Donald Miller and John MacMurray. To Own a Dragon: Reflections on Growing Up without a Father. Navpress, 2006.
If you have ever picked up one of his previous books, particularly Blue Like Jazz, you know that Donald Miller has a style of his own. He is always interesting and always has a different slant on things. That's one of the reasons I picked up this book. The other is because of the title; because I identified with the subtitle, and I was curious about the main title.
He has his own musings about what it meant to grow up without a father. Sure, there are all the adult rationalizations about it not being the child's fault, but solely the failure of two supposed adults. But practically, those who have been in that position know that that is intellectual comfort, but not very emotionally satisfying.
How about the desire to ask "Why?" Particularly when absence was accompanied by great distances and long, long absences. Or, when visitation did take place, you were farmed off to something you might find "more interesting"?
We inhabit a world made by other people. Many times we are reluctant to challenge the powers that be and to ask those important questions which help us to define, and then to redefine, ourselves. When we don't ask them, we are left with the regret of not knowing. Sometimes we may try to recreate the answer by asking those who were around our missing fathers, and then try to reconcile their answers with what we felt and know about the situations.
Unfortunately, we males are just as likely in this culture of ours to find ourselves in the position of becoming the absent father. It is not always what we want and our means of compensating for it are sometimes just as destructive as the absence itself.
The question that remains is how we do own the dragon that becomes us?

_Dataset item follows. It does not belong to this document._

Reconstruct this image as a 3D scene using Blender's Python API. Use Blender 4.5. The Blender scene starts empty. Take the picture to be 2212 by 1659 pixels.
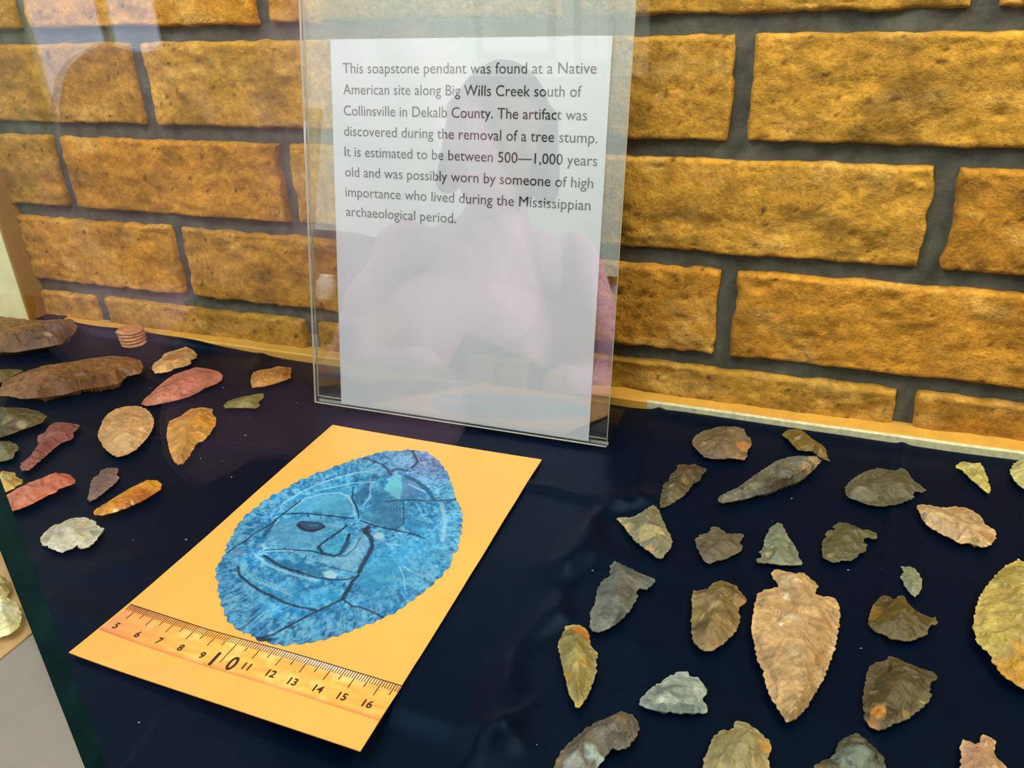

Hopefully, in the absence of a father, someone else will provide the mentor that we need in order to grow to healthy maturity. If not, the possibility is that we may become rogue. With the question of why? ringing in our ears, we have to deal with deeper than usual feelings of inferiority. Also, the tendency to rebel against authority is amplified by indifference that authority usually manifests, an indifference too reminisce of our absent father.
And how does this relate to the God we call Father? How do we learn to accept life as a gift that is growing us toward maturity? Unfortunately, we may not. That is part of the profundity of grace. But that is another chapter (in life).